In threads discussing media bias, for example, some people have argued that people such as David Gergen are not conservatives (even though they may self-identify as such), and that people such as Tom Brokaw are liberals or ultra-liberals (even though many of the people so categorized do not self-identify themselves as such).

Jedi Knight has recently come up with something that might make the task of assigning the correct political labels to people much easier.
Originally posted by Jedi Knight, in "Illegal Gay Intercourse in Texas????"

...the USSC is not a conservative court but radical leftist..
Since the USSC is radical leftist -- and I can't think why anyone would want to argue such an obvious truth, now that it has been pointed out -- then the simple way to determine people's political leanings would be to ask the following question:

"Where would you put yourself on the political spectrum in relation to the current US Supreme Court -- far to the right, a little to the right, pretty much in agreement, a little to the left, or far to the left?"

That, of course, would be for the popular-media version of the poll. A more rigorous scientific study could be conducted that would go through a number of the court's decisions to and measure more carefully where people stood in relation to each of these, thus providing a more accurate and more multi-dimensioned profile of the respondents.

Would anyone care to speculate how many extreme conservatives, conservatives, moderates, leftists, radical leftists, ultra-radical leftists, and super-ultra-radical leftists there really are in the US? It's probably premature to comment, before the poll-taking is done, but I think using the Jedi's USSC-Yardstick TM would clearly indicate that the general public is overwhelmingly leftist -- and far-leftist, at that.
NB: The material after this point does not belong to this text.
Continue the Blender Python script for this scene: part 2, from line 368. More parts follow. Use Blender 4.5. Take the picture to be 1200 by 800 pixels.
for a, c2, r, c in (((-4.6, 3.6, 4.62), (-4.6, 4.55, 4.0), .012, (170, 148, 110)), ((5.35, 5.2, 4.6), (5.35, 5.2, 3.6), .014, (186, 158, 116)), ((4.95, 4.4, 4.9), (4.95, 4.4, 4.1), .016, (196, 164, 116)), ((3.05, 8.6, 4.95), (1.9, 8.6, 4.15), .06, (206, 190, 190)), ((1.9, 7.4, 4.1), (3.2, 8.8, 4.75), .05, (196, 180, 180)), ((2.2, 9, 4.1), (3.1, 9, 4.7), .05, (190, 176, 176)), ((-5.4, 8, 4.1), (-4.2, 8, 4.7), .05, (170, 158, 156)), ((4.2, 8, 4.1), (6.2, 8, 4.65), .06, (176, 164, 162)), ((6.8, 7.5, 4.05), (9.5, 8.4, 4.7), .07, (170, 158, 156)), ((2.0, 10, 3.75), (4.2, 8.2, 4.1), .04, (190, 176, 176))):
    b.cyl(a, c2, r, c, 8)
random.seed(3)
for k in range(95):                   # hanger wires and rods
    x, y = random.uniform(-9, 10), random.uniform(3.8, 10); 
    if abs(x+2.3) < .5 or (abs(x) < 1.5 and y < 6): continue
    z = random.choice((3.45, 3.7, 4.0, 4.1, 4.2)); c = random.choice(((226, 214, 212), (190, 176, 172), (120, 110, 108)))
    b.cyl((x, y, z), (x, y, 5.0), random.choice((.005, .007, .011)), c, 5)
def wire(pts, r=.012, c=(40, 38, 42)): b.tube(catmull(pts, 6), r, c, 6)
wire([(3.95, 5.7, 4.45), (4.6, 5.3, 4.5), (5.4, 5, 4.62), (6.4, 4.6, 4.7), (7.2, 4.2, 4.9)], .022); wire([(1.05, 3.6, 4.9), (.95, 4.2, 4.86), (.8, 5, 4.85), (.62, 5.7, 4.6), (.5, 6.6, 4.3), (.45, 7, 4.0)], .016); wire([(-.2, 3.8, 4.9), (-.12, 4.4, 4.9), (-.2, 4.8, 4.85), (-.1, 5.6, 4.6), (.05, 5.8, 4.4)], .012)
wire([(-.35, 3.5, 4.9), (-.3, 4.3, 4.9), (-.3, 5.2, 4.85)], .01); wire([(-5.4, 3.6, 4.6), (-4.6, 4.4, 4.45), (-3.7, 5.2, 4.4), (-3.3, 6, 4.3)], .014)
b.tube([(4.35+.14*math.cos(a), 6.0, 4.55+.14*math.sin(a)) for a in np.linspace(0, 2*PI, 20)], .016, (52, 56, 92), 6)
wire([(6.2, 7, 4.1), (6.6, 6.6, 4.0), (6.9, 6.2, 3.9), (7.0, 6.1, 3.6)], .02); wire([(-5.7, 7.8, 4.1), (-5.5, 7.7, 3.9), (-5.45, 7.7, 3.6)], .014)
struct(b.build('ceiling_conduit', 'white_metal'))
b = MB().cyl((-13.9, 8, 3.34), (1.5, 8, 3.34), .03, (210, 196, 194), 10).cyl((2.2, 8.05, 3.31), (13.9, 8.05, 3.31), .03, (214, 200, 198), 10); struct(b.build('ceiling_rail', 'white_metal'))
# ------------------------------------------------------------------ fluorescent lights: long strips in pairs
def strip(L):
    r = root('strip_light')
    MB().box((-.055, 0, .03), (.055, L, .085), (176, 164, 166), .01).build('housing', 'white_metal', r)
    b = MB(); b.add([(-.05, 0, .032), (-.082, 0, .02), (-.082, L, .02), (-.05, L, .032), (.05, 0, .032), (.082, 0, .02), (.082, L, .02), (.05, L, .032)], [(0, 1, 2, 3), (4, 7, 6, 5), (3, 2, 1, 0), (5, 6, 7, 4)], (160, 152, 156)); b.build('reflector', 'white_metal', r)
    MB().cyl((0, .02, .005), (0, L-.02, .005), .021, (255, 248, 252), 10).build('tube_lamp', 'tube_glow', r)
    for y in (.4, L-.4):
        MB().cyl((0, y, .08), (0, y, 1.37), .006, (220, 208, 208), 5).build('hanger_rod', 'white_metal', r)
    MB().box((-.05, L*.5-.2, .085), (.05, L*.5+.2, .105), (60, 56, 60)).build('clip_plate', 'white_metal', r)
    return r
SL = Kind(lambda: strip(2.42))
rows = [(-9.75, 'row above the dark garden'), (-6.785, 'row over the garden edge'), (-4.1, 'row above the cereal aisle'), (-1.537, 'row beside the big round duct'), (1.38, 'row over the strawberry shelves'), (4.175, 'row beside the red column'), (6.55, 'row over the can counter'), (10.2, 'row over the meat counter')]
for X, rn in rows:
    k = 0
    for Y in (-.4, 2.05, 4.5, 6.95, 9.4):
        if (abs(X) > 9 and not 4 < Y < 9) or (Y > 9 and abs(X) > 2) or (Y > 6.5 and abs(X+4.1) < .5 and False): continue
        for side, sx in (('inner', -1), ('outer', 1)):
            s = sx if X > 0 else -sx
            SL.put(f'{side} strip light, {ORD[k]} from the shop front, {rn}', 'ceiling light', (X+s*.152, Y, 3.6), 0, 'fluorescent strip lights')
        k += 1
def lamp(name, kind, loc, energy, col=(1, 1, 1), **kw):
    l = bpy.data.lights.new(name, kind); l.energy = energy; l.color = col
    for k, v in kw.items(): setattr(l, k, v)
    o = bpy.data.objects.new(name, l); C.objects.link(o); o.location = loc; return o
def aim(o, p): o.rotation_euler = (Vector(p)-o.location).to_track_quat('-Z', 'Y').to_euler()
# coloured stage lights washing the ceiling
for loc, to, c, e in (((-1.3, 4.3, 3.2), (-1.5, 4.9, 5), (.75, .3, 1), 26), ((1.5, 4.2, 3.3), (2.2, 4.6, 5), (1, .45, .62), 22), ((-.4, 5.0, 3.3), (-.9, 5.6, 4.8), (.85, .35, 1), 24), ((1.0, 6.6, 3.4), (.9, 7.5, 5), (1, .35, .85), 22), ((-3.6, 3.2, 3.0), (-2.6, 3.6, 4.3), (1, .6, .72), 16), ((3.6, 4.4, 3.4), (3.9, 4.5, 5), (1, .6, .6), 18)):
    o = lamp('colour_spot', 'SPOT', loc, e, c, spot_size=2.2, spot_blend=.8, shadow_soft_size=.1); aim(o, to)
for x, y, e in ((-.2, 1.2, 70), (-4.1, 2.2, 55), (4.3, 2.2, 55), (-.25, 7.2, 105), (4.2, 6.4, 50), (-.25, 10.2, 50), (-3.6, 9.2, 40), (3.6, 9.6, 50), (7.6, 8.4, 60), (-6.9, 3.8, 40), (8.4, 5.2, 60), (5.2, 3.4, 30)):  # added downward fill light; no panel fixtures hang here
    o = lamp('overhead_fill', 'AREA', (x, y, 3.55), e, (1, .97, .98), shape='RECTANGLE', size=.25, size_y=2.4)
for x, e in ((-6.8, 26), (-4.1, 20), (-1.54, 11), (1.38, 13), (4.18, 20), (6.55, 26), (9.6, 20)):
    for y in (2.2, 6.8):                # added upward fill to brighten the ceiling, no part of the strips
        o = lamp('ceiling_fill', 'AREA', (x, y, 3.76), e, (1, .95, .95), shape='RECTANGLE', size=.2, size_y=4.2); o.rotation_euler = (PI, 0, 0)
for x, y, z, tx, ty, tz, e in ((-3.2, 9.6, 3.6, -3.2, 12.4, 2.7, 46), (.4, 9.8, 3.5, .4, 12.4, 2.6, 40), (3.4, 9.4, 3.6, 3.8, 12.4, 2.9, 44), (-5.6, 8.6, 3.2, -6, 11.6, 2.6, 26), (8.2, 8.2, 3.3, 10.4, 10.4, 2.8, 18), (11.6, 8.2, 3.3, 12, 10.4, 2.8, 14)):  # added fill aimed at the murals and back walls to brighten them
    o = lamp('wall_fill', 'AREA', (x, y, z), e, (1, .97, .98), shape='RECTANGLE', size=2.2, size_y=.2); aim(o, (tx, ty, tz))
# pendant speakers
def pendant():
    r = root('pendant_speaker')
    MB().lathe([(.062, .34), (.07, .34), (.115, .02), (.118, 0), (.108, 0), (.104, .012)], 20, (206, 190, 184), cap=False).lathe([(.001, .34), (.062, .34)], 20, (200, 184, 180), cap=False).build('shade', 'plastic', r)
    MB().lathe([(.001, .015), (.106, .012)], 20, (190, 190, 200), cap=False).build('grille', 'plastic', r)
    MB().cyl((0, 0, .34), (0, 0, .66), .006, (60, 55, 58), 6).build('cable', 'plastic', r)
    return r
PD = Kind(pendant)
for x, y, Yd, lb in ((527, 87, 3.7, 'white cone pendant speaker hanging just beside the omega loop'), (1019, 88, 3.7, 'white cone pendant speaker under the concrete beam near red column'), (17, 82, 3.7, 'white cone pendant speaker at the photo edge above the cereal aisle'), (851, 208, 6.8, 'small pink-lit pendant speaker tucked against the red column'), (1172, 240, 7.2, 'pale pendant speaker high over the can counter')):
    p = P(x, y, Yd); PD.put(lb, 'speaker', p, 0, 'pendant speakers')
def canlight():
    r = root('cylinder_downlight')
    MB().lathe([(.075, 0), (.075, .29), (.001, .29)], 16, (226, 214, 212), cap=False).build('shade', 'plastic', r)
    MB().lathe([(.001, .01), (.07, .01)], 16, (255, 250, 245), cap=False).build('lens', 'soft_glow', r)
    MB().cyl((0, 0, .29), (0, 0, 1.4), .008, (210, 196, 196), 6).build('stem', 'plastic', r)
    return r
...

This would mean that conservatives are grossly over-represented in the media, not simply at ownership levels (which had previously been known), and not simply at Fox (which had previously been known), and not simply on talk-radio and christian-radio (which had previously been known) but at virtually all levels of all known media.

I therefore reluctantly join with Jedi in calling on the networks to make their broadcasts less biased, by letting go of their conservative reporters and commentators in order to hire more radical leftists, so as to more accurately represent the American public's views.
 
Feeding the troll... yay

Nova Land said:
I therefore reluctantly join with Jedi in calling on the networks to make their broadcasts less biased, by letting go of their conservative reporters and commentators in order to hire more radical leftists, so as to more accurately represent the American public's views.

It seems here that you have switched from JK's definition back to your own.